I don’t agree, however, that professors and departments and disciplines are, as a whole, being duplicitous and self-serving. I think many professors and departments and disciplines are, in fact, trying to communicate clearly with their students about their very real chances. But it’s not working. Why? Here are just a few reasons
Location, location, location
Benton makes the point that professors are talking to people who have spent their whole lives in school, so asking them to imagine something else is pretty difficult. But, by and large, professors and administrators have spent their whole lives, their whole careers, and their whole identities in school and academia. They’ve got very little experience, if any, outside the confines of academe, so asking them to give students a real, balanced, contextual sense of their chances is kind of crazy. How would they know how it compares? Why should we expect them to?
It really was different in their day.
In his review of Menand’s The Marketplace of Ideas, DeanDad highlights some salient facts:
From 1945 to 1975, the number of undergraduate students in the US went up 500 percent, but the number of graduate students went up 900 percent. Since then, growth of undergrads has slowed dramatically, but graduate students just keep increasing. Menand pointed out that from 1989 to 1996, the number of graduate students in most liberal arts disciplines increased steadily, even as the number of undergrads nationally declined every year. As he correctly put it, by the 90’s “the supply curve had completely lost touch with the demand curve in American academic life.”
They’ve largely been inside this phenomenon, and their perspective is focused on a very small handful of students, maybe one or two of whom defend in any given year and go out on the job market. They’re wrapped up in these students as individuals — as they should be — and that means any explanations they have of why people do or don’t get jobs is going to be wrapped up in their students as individuals — not as individuals confronting a system.
Personal appeals to logic don’t work.
When there’s something you really want to do, when it’s held up as a Good, and when the person telling you not to do it is in fact embodying the thing itself, how likely are you to heed the “do as I say not as I do?”
My graduate director spent half of our PhD acceptance letters telling us in no uncertain terms what the reality of the job market was — and not a one of us listened. Because we would be different. Because she was just being mean and raining on our parade. Because we were special. We’d gotten this far, hadn’t we?
There’s a fundamental mismatch.
Whether or not it’s encouraged as such, people go to graduate school because they believe in the life of the mind — it was what they encountered in undergrad, it’s what they fell in love with, all that reading and thinking and talking and talking and talking. Graduate school largely continues that fable — and then we spit people out onto the cold shores of The Profession, only the very edges of which they would have — could have — seen from graduate school. (And let’s leave the professionalization discussion for another day.)
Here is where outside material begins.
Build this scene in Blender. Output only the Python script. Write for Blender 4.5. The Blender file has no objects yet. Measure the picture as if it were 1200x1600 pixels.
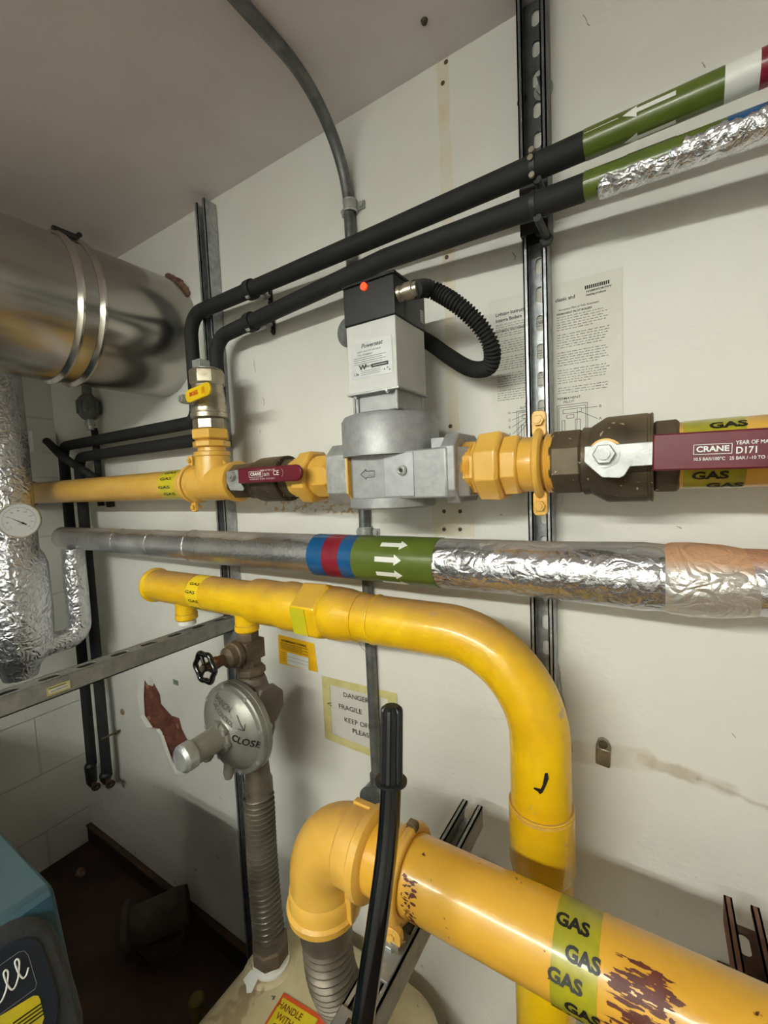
import bpy, bmesh, math, random
import numpy as np
from mathutils import Vector, Matrix

PI = math.pi
random.seed(7)
S = bpy.context.scene
COL = S.collection
H = 1.56                      # eye height; all z below are measured from eye height

# ------------------------------------------------------------------ camera
YAW, PITCH, ROLL, F = 0.563246571, -0.0666962225, -0.0432709503, 674.584
cy, sy, cp, sp, cr, sr = (math.cos(YAW), math.sin(YAW), math.cos(PITCH), math.sin(PITCH), math.cos(ROLL), math.sin(ROLL))
_f = Vector((-sy*cp, cy*cp, sp)); _r0 = Vector((cy, sy, 0)); _u0 = _r0.cross(_f)
_r = _r0*cr + _u0*sr; _u = -_r0*sr + _u0*cr
cd = bpy.data.cameras.new('camera'); cam = bpy.data.objects.new('camera', cd); COL.objects.link(cam)
cd.sensor_fit = 'HORIZONTAL'; cd.sensor_width = 36; cd.lens = 36*F/1200; cd.clip_start = .02
cam.matrix_world = Matrix(((_r.x, _u.x, -_f.x, 0), (_r.y, _u.y, -_f.y, 0), (_r.z, _u.z, -_f.z, H), (0, 0, 0, 1)))
S.camera = cam

# ------------------------------------------------------------------ light and exposure
wd = bpy.data.worlds.new('world'); S.world = wd; wd.use_nodes = True
wd.node_tree.nodes['Background'].inputs[0].default_value = (.9, .95, 1, 1)
wd.node_tree.nodes['Background'].inputs[1].default_value = .15
TUBE_W = 12.0                 # emission of the fluorescent tubes
TUBE_COL = (1.0, 1.02, .92)
TUBES = [(-1.2, .35, -1.30, .64), (-1.2, .35, -1.40, .64)]   # x0, x1, y, z
S.view_settings.view_transform = 'Standard'; S.view_settings.look = 'None'
S.view_settings.exposure = 0.47; S.view_settings.gamma = 1; S.view_settings.use_curve_mapping = False

# ------------------------------------------------------------------ pixel -> place helpers (measured from the photograph)
def V(*a): return Vector(a)
def ray(px, py): return _r*((px-600)/F) - _u*((py-800)/F) + _f
def at(px, py, Y): d = ray(px, py); return d*(Y/d.y)
def atx(px, py, X): d = ray(px, py); return d*(X/d.x)
def atz(px, py, z): d = ray(px, py); return d*(z/d.z)
def atp(px, py, p, n): d = ray(px, py); return d*(p.dot(n)/d.dot(n))
def xa(px, Y, z): a = _r*F - _f*(px-600); return -(Y*a.y + z*a.z)/a.x

# ------------------------------------------------------------------ materials
def lin(c):
    o = []
    for v in c[:3]:
        v /= 255.0
        o.append(v/12.92 if v <= .04045 else ((v+.055)/1.055)**2.4)
    return (*o, 1)
def M(name, c1, c2=None, sc=6, rough=.5, metal=0, bump=0, bsc=60, spots=(), stretch=(1, 1, 1), coat=0, lo=.35, hi=.65, rvar=0, vor=0, spec=.5, dust=None):
    m = bpy.data.materials.new(name); m.use_nodes = True
    t = m.node_tree; n = t.nodes; L = t.links.new; b = n['Principled BSDF']
    b.inputs['Roughness'].default_value = rough; b.inputs['Metallic'].default_value = metal
    b.inputs['Coat Weight'].default_value = coat; b.inputs['Coat Roughness'].default_value = .12
    b.inputs['Specular IOR Level'].default_value = spec
    tc = n.new('ShaderNodeTexCoord'); mp = n.new('ShaderNodeMapping'); mp.inputs['Scale'].default_value = stretch
    L(tc.outputs['Object'], mp.inputs[0]); vec = mp.outputs[0]
    def noise(s, d=5, r=.6):
        x = n.new('ShaderNodeTexNoise'); x.inputs['Scale'].default_value = s; x.inputs['Detail'].default_value = d
        x.inputs['Roughness'].default_value = r; L(vec, x.inputs['Vector']); return x.outputs[0]
    def ramp(src, a, bb):
        x = n.new('ShaderNodeMapRange'); x.inputs[1].default_value = a; x.inputs[2].default_value = bb; x.clamp = True
        L(src, x.inputs[0]); return x.outputs[0]
    def mix(f, a, bcol):
        x = n.new('ShaderNodeMix'); x.data_type = 'RGBA'; L(f, x.inputs[0])
        if isinstance(a, tuple): x.inputs[6].default_value = a
        else: L(a, x.inputs[6])
        x.inputs[7].default_value = bcol; return x.outputs[2]
    c = lin(c1)
    if c2: c = mix(ramp(noise(sc), lo, hi), c, lin(c2))
    for (col, s, th) in spots: c = mix(ramp(noise(s, 3), th, th+.03), c, lin(col))
    if dust:      # settled dust on surfaces that face up
        g = n.new('ShaderNodeNewGeometry'); sx = n.new('ShaderNodeSeparateXYZ'); L(g.outputs['Normal'], sx.inputs[0])
        a = n.new('ShaderNodeMath'); a.operation = 'MULTIPLY_ADD'; a.inputs[1].default_value = .5; L(noise(14), a.inputs[0]); L(sx.outputs[2], a.inputs[2])
        fd = ramp(a.outputs[0], dust[1]+.25, dust[1]+.25+dust[2])
        c = mix(fd, c, lin(dust[0])); rr = n.new('ShaderNodeMapRange'); rr.inputs[3].default_value = rough; rr.inputs[4].default_value = .8; L(fd, rr.inputs[0]); L(rr.outputs[0], b.inputs['Roughness'])
        mm_ = n.new('ShaderNodeMapRange'); mm_.inputs[3].default_value = metal; mm_.inputs[4].default_value = metal*.25; L(fd, mm_.inputs[0]); L(mm_.outputs[0], b.inputs['Metallic']); rvar = 0
    if isinstance(c, tuple): b.inputs['Base Color'].default_value = c
    else: L(c, b.inputs['Base Color'])
    if rvar:
        x = n.new('ShaderNodeMapRange'); x.inputs[3].default_value = max(.02, rough-rvar); x.inputs[4].default_value = rough+rvar
        L(noise(sc*2.3), x.inputs[0]); L(x.outputs[0], b.inputs['Roughness'])
    if bump:
        bp = n.new('ShaderNodeBump'); bp.inputs['Strength'].default_value = bump; bp.inputs['Distance'].default_value = .004
        src = noise(bsc, 4)
        if vor:
            v = n.new('ShaderNodeTexVoronoi'); v.feature = 'DISTANCE_TO_EDGE'; v.inputs['Scale'].default_value = vor
            nn = n.new('ShaderNodeTexNoise'); nn.inputs['Scale'].default_value = 12; L(vec, nn.inputs['Vector'])
            ad = n.new('ShaderNodeMixRGB'); ad.inputs[0].default_value = .25; L(vec, ad.inputs[1]); L(nn.outputs[1], ad.inputs[2])
            L(ad.outputs[0], v.inputs['Vector'])
            mm = n.new('ShaderNodeMath'); mm.operation = 'MULTIPLY_ADD'; mm.inputs[1].default_value = 1.6
            L(v.outputs[0], mm.inputs[0]); L(src, mm.inputs[2]); src = mm.outputs[0]
        L(src, bp.inputs['Height']); L(bp.outputs[0], b.inputs['Normal'])
    m['_'] = 0
    return m

m_ceil = M('ceiling_paint', (238, 229, 230), (228, 218, 218), 3, .85, bump=.08, bsc=140, spots=(((150, 138, 128), 2.2, .68),))
m_black = M('foam_rubber', (23, 23, 24), (31, 31, 31), 20, .75, bump=.15, bsc=200)
m_galv = M('galvanised_steel', (150, 153, 156), (186, 189, 192), 55, .38, .5, rvar=.1, bump=.05, bsc=150)
m_galvd = M('dull_galvanised_steel', (132, 133, 131), (156, 156, 152), 40, .5, .45, rvar=.1, bump=.1, bsc=150)
m_dark = M('dark_steel', (48, 48, 48), (62, 62, 62), 30, .5, .5)
m_strutd = M('dark_grey_steel', (88, 90, 92), (108, 110, 112), 30, .5, .4)
m_cond = M('conduit_steel', (92, 94, 94), (128, 130, 130), 30, .45, .6, rvar=.1)
m_ochre = M('ochre_gas_paint', (230, 182, 82), (220, 168, 66), 14, .33, bump=.12, bsc=90, spots=(((170, 122, 60), 38, .74),), coat=.3, dust=((168, 128, 78), .72, .5))
m_ochre_w = M('worn_ochre_gas_paint', (226, 174, 62), (218, 162, 50), 10, .3, bump=.1, bsc=70, spots=(((92, 40, 30), 55, .70),), coat=.3)
m_yel = M('yellow_gas_paint', (246, 202, 14), (230, 178, 18), 9, .32, bump=.25, bsc=50, spots=(((200, 170, 110), 16, .68),), coat=.35, dust=((178, 134, 70), .38, .6))
m_yel_green = M('greenish_yellow_paint', (196, 196, 40), (214, 190, 30), 20, .4)
m_brass = M('old_bronze', (98, 86, 66), (72, 62, 48), 18, .5, .45, bump=.1, bsc=120, spots=(((204, 188, 160), 70, .67),), dust=((126, 108, 78), .6, .5))
m_nickel = M('nickel_plate', (196, 188, 170), (150, 140, 118), 16, .3, .8, rvar=.1)
m_zinc = M('zinc_plate', (190, 192, 190), (160, 162, 160), 40, .42, .55, bump=.1, bsc=150)
m_silver = M('silver_paint', (168, 169, 170), (152, 153, 154), 60, .45, .35, bump=.08, bsc=160)
m_alu = M('white_coated_case', (206, 206, 202), (196, 196, 192), 20, .5)
m_aluside = M('grey_coated_case', (166, 168, 168), (158, 160, 160), 20, .5)
m_blackpl = M('black_plastic', (20, 20, 22), (26, 26, 28), 20, .4)
m_maroon = M('maroon_vinyl', (104, 22, 38), (92, 18, 32), 20, .28)
m_yvinyl = M('yellow_vinyl', (240, 205, 20), (226, 186, 16), 20, .4)
m_foil = M('crumpled_foil', (232, 233, 238), (220, 221, 226), 8, .24, .9, bump=1.0, bsc=70, vor=30, rvar=.08)
m_foil2 = M('smooth_foil', (226, 226, 232), (208, 208, 212), 9, .24, .93, bump=.75, bsc=65, vor=20, dust=((168, 158, 138), .72, .35))
m_foil3 = M('woven_foil', (226, 226, 230), (190, 190, 194), 9, .27, .95, bump=.4, bsc=150, vor=9, dust=((164, 154, 136), .7, .4), stretch=(1, 1, 1))
m_foil4 = M('brown_dusted_foil', (226, 226, 232), (208, 208, 212), 9, .24, .93, bump=.75, bsc=65, vor=20, dust=((196, 146, 116), .45, .35))
m_dusty = M('dusty_foil', (216, 206, 194), (222, 218, 212), 7, .35, .7, bump=.8, bsc=60, vor=26, dust=((206, 160, 124), .35, .3))
m_steel = M('stainless_steel', (190, 187, 182), (166, 162, 156), 3, .22, .95, rvar=.06, bump=.04, bsc=5, stretch=(1, .35, 1))
m_rib = M('stainless_rib', (206, 200, 190), (186, 180, 170), 8, .2, .95)
m_green = M('olive_tape', (92, 108, 38), (84, 100, 34), 16, .3, coat=.3)
m_blue = M('blue_tape', (22, 88, 140), (18, 78, 128), 16, .3, coat=.3)
m_red = M('crimson_tape', (140, 30, 48), (120, 24, 40), 16, .3, coat=.3)
m_white = M('white_print', (232, 232, 226), None, rough=.4)
m_ink = M('black_ink', (22, 20, 18), None, rough=.5)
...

Telling young people applying to graduate school how bad the profession is — how hard to get into, how different from their dreams — is the equivalent of suddenly talking about purple pigeons. It’s just not the same conversation, because the reality of that is the better part of a decade away for people for whom five years is a full quarter of their lives.
Higher ed is not just torturing people for the sake of torturing people.
We can argue the merits of any individual member of the academy until the cows come home, but I continue to believe that most people are good-hearted and doing their best. I don’t think anyone is trying to exploit anyone.
However, the financial realities of higher education have changed, and those financial realities have meant it needs lots of cheap teachers in order to get butts in seats and therefore income into the school. Yes, that means adjuncts, but it also means graduate students, who are both cheap teachers AND butts in seats. Two birds, one stone.
It’s not that universities are trying to exploit people (although they are, in fact, exploiting people). They’re trying to survive. Badly, yes. With a lot of whistling past the graveyard. But trying.
My point, and I do have one
In short, I don’t think individual professors talking to individual students is the answer. The problem is structural, and the answer, too, needs to be structural — but the structures are in crisis, and the solutions only make them more so.
I don’t have an answer, but I don’t think it’s as simple as “just tell them it sucks!” So let me ask you: What would have dissuaded you? What would have changed your mind about going to graduate school — not “knowing then what you know now,” but then, in all of your youth and hunger?